■ COLLECTED DATA ■
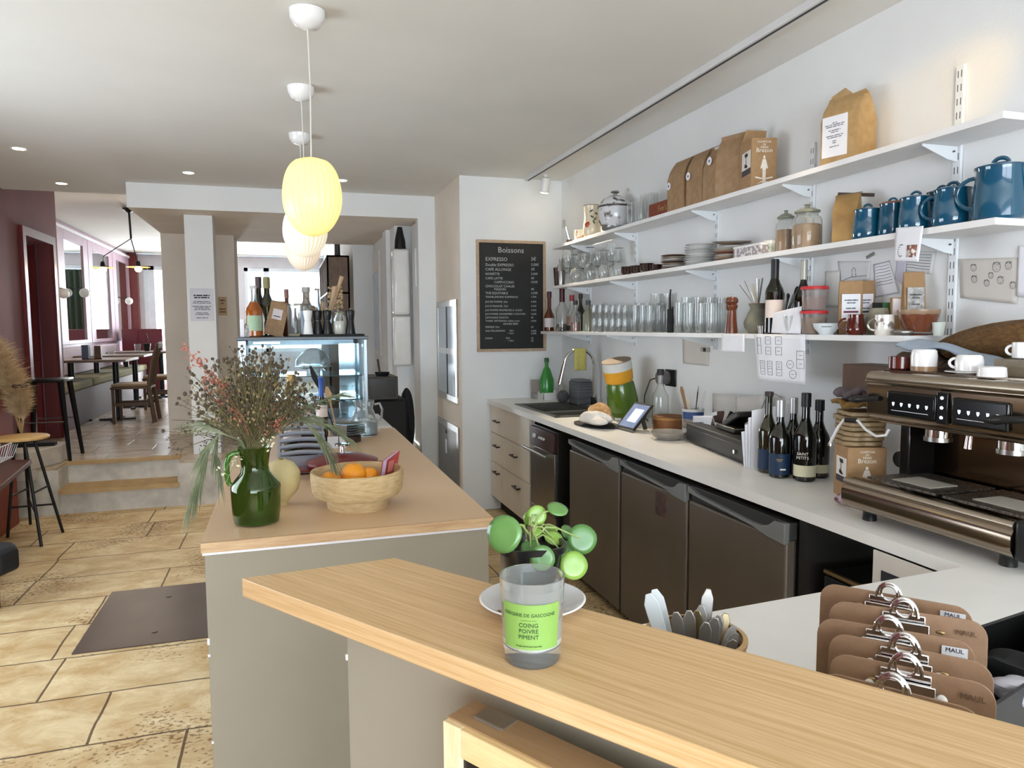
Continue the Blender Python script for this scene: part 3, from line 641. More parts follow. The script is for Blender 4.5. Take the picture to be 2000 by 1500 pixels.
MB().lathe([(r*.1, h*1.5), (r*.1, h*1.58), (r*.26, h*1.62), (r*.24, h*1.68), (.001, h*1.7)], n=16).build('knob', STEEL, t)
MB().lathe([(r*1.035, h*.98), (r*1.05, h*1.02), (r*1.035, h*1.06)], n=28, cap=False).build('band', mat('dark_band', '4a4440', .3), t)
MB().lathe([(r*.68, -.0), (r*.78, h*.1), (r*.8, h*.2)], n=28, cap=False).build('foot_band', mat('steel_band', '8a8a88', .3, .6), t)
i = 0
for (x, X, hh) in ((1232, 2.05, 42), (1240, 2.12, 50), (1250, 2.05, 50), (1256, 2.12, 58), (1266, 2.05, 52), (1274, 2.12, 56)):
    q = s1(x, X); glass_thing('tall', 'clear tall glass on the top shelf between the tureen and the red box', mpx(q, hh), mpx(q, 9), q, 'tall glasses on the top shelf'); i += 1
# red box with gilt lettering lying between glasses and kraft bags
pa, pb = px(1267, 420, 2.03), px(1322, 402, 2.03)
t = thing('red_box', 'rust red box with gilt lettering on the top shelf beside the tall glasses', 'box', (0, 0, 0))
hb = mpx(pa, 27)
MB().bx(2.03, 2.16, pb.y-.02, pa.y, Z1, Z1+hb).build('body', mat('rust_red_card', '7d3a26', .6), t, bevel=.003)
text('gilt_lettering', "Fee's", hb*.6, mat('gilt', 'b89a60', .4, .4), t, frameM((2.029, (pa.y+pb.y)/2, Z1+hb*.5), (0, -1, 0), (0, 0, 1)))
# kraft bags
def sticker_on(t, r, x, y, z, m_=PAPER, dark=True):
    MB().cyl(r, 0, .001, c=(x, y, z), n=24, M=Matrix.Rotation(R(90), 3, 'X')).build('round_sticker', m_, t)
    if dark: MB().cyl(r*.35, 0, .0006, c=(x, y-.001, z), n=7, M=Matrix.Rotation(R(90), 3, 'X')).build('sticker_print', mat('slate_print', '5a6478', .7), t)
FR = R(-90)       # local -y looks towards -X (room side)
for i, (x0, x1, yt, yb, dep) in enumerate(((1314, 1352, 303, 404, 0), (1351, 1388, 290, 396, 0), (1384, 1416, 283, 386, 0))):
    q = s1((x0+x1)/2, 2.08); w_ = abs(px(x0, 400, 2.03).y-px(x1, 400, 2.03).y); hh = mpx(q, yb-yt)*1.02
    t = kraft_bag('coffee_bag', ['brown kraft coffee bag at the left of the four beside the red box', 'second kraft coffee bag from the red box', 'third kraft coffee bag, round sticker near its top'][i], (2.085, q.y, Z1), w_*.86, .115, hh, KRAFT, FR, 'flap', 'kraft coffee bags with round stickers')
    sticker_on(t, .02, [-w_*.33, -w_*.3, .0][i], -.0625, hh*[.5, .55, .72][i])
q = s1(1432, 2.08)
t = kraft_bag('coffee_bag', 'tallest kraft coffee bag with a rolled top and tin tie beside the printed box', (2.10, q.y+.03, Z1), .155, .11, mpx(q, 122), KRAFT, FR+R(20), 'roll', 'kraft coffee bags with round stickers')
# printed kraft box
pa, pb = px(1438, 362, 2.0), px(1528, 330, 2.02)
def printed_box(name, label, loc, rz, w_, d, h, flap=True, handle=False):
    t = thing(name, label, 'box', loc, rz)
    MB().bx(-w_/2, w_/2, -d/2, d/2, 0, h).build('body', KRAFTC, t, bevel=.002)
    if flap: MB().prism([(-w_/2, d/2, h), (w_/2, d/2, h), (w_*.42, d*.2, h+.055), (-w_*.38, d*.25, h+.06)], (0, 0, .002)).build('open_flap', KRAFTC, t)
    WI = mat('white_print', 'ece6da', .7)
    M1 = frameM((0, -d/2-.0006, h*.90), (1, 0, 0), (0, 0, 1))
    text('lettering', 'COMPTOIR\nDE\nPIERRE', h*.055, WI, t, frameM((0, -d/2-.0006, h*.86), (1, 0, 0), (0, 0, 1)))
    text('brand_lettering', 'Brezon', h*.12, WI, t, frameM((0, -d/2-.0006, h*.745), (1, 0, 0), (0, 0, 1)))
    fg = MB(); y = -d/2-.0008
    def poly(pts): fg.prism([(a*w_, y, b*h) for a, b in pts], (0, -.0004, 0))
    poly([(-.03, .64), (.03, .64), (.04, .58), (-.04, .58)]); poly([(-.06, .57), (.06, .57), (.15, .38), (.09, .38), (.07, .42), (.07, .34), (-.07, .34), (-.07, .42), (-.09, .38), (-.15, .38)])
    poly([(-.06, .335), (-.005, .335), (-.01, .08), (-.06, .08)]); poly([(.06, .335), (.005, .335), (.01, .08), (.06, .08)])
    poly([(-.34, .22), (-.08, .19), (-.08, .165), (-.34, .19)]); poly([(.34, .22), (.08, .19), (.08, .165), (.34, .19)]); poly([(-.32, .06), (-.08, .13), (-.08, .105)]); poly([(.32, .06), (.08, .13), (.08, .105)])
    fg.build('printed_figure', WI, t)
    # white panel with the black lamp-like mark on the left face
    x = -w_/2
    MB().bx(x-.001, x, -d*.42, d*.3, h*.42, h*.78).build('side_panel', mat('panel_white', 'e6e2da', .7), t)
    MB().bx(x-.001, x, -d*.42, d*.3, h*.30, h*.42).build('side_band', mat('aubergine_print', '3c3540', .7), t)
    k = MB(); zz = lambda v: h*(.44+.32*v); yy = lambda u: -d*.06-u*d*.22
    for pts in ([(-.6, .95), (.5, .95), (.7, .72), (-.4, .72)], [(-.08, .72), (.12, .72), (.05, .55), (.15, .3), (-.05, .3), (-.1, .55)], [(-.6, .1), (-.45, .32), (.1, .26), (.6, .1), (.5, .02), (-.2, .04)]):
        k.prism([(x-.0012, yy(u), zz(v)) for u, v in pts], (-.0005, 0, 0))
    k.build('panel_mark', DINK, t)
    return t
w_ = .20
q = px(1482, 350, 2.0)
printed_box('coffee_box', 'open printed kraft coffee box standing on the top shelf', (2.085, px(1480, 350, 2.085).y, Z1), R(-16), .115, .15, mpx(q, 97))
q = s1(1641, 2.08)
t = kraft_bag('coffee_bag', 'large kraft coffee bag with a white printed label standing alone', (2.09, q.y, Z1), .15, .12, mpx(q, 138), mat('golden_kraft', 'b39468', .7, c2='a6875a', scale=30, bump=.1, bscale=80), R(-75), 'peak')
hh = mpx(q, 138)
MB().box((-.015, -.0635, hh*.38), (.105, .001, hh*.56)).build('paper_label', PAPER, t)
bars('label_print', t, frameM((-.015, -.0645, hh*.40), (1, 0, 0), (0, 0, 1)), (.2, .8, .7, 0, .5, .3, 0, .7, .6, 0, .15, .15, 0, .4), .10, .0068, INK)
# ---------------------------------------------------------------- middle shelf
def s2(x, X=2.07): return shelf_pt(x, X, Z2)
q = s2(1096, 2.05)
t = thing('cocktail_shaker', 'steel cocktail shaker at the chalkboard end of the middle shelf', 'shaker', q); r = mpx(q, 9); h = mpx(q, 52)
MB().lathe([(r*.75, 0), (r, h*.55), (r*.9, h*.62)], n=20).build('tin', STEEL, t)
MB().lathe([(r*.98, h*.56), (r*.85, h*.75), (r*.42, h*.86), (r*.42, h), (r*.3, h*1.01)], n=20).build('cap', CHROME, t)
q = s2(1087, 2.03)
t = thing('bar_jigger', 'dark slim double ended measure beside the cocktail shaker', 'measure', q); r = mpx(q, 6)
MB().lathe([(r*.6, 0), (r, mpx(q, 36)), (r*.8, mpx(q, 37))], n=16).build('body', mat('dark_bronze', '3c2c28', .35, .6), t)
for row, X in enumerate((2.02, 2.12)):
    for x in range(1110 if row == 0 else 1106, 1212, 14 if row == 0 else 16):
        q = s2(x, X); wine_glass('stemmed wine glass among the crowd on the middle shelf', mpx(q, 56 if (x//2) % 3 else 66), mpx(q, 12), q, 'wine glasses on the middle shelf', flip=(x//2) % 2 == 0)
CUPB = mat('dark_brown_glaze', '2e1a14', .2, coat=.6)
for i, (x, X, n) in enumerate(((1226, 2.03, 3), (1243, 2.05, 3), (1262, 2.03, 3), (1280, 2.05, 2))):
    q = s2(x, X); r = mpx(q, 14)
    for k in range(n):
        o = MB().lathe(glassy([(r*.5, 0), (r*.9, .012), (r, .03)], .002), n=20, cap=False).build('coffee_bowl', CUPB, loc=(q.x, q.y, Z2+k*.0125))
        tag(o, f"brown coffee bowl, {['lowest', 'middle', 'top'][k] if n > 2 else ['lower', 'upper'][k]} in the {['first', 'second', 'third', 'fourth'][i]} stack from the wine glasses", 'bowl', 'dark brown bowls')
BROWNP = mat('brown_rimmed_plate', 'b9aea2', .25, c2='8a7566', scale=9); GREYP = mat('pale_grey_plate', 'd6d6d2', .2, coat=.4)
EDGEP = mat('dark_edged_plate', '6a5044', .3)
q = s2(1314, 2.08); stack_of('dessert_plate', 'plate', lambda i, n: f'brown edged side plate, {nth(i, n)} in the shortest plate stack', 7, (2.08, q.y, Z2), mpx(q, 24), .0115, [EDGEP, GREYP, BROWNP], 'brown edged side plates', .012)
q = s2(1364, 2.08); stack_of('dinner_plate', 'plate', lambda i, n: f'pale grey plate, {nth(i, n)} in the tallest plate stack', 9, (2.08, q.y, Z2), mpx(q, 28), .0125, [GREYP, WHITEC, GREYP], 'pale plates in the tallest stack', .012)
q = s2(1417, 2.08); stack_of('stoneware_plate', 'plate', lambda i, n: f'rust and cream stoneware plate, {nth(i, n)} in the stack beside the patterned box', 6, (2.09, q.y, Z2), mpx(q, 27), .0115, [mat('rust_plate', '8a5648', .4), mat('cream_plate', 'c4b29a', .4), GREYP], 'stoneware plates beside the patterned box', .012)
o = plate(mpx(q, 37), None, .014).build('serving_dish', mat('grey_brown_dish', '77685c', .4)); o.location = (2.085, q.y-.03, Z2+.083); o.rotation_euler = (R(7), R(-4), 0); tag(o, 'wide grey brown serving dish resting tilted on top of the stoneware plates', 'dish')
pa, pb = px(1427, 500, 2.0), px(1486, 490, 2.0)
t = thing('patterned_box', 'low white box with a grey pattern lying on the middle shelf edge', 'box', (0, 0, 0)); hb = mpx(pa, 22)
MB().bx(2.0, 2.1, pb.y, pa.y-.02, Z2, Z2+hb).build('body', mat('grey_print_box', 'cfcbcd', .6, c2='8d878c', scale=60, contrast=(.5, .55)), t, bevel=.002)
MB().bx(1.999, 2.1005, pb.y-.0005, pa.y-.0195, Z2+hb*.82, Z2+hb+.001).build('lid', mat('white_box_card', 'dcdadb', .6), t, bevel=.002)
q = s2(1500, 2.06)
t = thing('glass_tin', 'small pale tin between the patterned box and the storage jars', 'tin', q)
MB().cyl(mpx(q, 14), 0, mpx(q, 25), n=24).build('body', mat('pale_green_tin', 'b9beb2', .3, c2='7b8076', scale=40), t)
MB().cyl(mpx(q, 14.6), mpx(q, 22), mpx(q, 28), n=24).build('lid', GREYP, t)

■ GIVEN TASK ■
Copy every line in the listing above where the string "from" turns up.

■ FULL OUTPUT ■
Continue the Blender Python script for this scene: part 3, from line 641. More parts follow. The script is for Blender 4.5. Take the picture to be 2000 by 1500 pixels.
    t = kraft_bag('coffee_bag', ['brown kraft coffee bag at the left of the four beside the red box', 'second kraft coffee bag from the red box', 'third kraft coffee bag, round sticker near its top'][i], (2.085, q.y, Z1), w_*.86, .115, hh, KRAFT, FR, 'flap', 'kraft coffee bags with round stickers')
        tag(o, f"brown coffee bowl, {['lowest', 'middle', 'top'][k] if n > 2 else ['lower', 'upper'][k]} in the {['first', 'second', 'third', 'fourth'][i]} stack from the wine glasses", 'bowl', 'dark brown bowls')